【証言・北方領土】歯舞群島 多楽島・元島民 河田弘登志さん(1)
活動参加できる元島民がだんだん減っている
――活動でいろんな元島民の方々を束ねる、連絡することも多いと思いますが、どのようにまとまっていますか。 択捉もそうですけども、島ごとに会を持ってるんですよ。島の会と称しまして。私は多楽ですから、多楽会へ設立した当時から入ってまして今、会長やらせていただいてるもんですから。ただ、相当、人数は少なくなってきました。どこの島もそうですよね。というのは、だんだん亡くなっていくでしょう。その割合で若い人が入ってくるかっていうと、これも入ってこないですしね。 ――2世、3世でも活動に参加することはできますか。 大歓迎ですね。ですけども、根室にとどまる人が少なくなって。よそへ出ていくということですよね。 ――この問題に対して縁遠くなってしまう。 それもこれも、何が原因かっていうと、やっぱり北方領土がこういうふうになってることが一つ原因になる。働く場所がやっぱりない。
本当に忙しかった昆布の仕事
――北海道本島へ帰ってきて、漁業の活動できる範囲が大きい問題ですね。 そうですね。私は、ここ(多楽島)で生まれて、ここで育って、昆布をとって、生活はいいほうだったと思うんですよ、比較的。離れてますから電気がないですけど、ランプ生活っていうのは、この辺(根室)でもそうだったですから。当時は半年間、5月から今ごろまでは、本当に忙しく働いたもんですよ、昆布漁の最盛期には。
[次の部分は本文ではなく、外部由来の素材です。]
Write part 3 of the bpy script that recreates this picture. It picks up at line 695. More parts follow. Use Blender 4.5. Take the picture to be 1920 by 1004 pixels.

大人も子供もそう。小さいとき、学校行くころになったら、それなりの仕事があるんです。学年が上がってくるにしたがって、大人並みの仕事をさせられるようになるんですよ。 ――昆布を乾かすとか。 そうそう。盛んな時は若い人も使ってとか、あるいは陸(おか)の仕事やる人も使ってたんですけども、私が覚えあるようなころになってきましたら、だんだん戦争が始まってきまして、若い人も戦地行くとかになったんで。早い時ときたら、父親たちが朝の2時、3時に起きるんですよ。起きて、そして、昆布を採りに行く前に、前日に採った昆布を浜に広げておく。それを、子供たちも同じくらいに起きて手伝うんですね。これはもう手間のかかる仕事だ。 ――子供でも、人手が多いほうがよかった。 ええ。そういうことをできない子供でもやる仕事がある。それはどういうことかっていうと、前日に昆布を採ってきて浜に積み上げてあるものに、今度、むしろを掛けてあるでしょ。そういうものをはがしたら、それを浜の端のほうへ持ってって広げて干すとか。それから、昆布を束ねている縄を干すとか。少し大きくなってくると、昆布についてる根を切るとか、いろんなことできるんです。 ――では小学校低学年でも。 できる仕事。だんだん学年が大きくなってくると、今度は乾燥した昆布を束ねて倉庫に入れる、そういう仕事も出てきます。自動車とか、そういうものないですから、せいぜい馬、馬車を使う。ですけど、そういうものは馬車かけて、馬で積んでしまうようなことしなくて、担いで上がるんですよ。担いでしまう。そうすると、もう人手で担ぐから。 ――馬は島に多かったですか。 島には多かったですね。私のうちにも終戦の間際までいました。仕事の関係もいろいろあって、馬は処分しましたけど、大抵いましたよ。馬を飼ってないうちっていうのは少なかったですよね。